Après la lecture des deux pages de couverture, je comprends que le personnage du roman est l’auteur enfant. Le Génie sous la table est un récit autobiographique. Conscients du recul, de la mise en scène de soi, que produisent l’écriture et le dessin dès lors que l’on donne à lire et à voir ses souvenirs, l’auteur et l’éditeur ont décidé de figurer ce jeu (théâtral) sur les pages de couvertures du livre. Pages elles-mêmes à fonction théâtrale : l’art de la couverture est l’art du boniment des crieurs et crieuses, l’art d’attirer le public pour qu’il ouvre et lise le spectacle du livre. Ce que je fis, séduit par la cohérence de la forme.

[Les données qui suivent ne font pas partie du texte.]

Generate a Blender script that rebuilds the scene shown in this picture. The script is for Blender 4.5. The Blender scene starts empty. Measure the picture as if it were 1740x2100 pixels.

La grande force du Génie sous la table tient à la maitrise et à la justesse du propos. Pas un mot de trop, pas un trait inutile. Tout fait sens. Rien n’est tu, rien n’est surjoué. Comme l’indique Maurice Lomré, traducteur merveilleux, c’est lors d’une rencontre avec une classe qu’Eugene Yelchin s’est mis à parler de son enfance en URSS dans les années 50-60. Lors de ces échanges, les élèves désireux d’en savoir plus sur ce qu’était la vie en kommunalka, sur la signification des expressions rideau de fer ou guerre froide lui ont soufflé l’idée d’écrire un livre. Il y dans cet ouvrage un talent inouï qui donne une tournure romanesque au désir didactique de Yelchine d’expliquer ce qu’a été son enfance à cette époque, dans ce pays et dans cette famille. Expliquer, détailler, documenter, avec rigueur, modestie et humour.